One day, while talking to a friend, complaining about going to an event I wanted to say no to, my friend said something to me. “You don’t know how to say no.”  Right, I had the wait a f–ing minute face on too. I replied with “I can defiantly say no!” I absoluetly know how to decline an invitation. The reply, “Ok, we’ll see.” HMP! I’ll show you!

My friend asked me if I was coming to visit/attend an event in DC. I didn’t want to go, I wanted to stay home, relax, clean, watch movies, do things I didn’t do often – sit down! My dumb ass said yes. He was right. I 125% wanted to say no, but I didn’t. Could I really not say no?! Put your foot down girl! Self Care! Get some rest! It’s a long drive. – I drove there anyway.
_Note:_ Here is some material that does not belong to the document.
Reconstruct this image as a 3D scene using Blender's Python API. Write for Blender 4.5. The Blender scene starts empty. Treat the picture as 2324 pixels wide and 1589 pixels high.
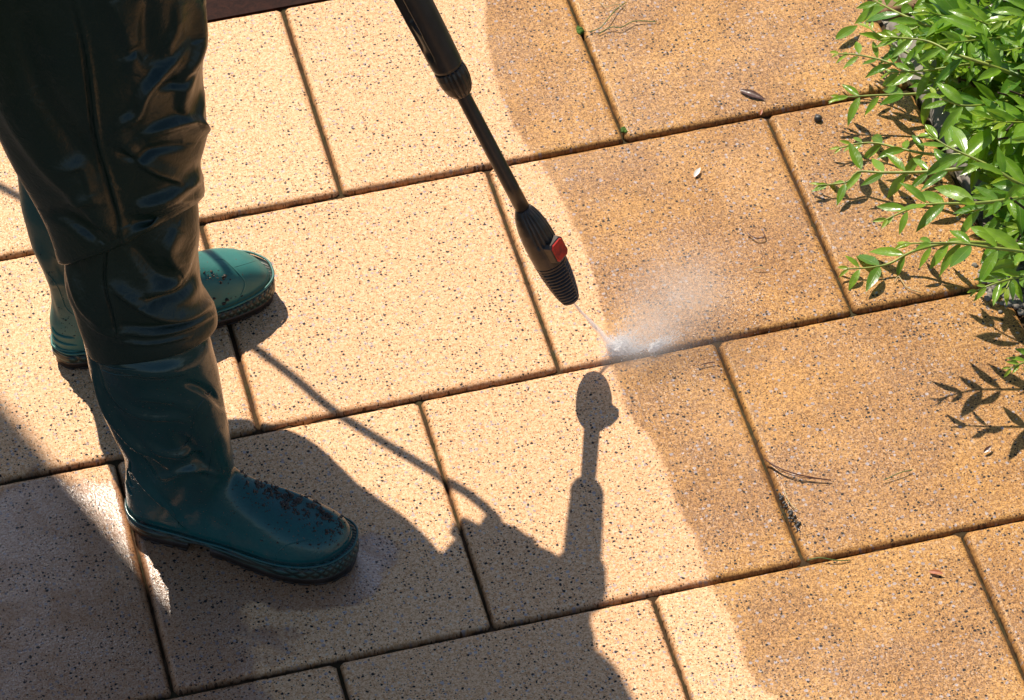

I realized in that moment I couldn’t say no. It wasn’t becasue I always wanted to be at the events or had FOMO. I literally felt bad for telling my friends no, which ultimately meant compromising on time I wanted to myself.  I had to accept that truth. After I did some self-reflection – I realized I had a problem with saying no- out of fear of disappointment. I didn’t want to be seen as inconsiderate? I barely missed an event or birthday or trip or anything. Sometimes that meant sometimes spending the last dollar I had, I made it work. Which I must say is completely irresponsible.

In 2019 I made a conscious decision. Say no. If you don’t want to or can afford to go – just say no. That may mean missing some friends’ events, or trips or even a girl’s night out. That means potentially missing major trips, not making family events or birthdays, leaving your work at work or not getting that free meal on a date! Ok, that may not be 100% true – but you get the point.

As I navigate this “no” year, I am learning how to deal with the backlash, the upset faces and potentially strained relationships. It was hard at first. Yet as I spend more time with myself and doing things I love. It isn’t as painful as I thought, sometimes it actually feels good!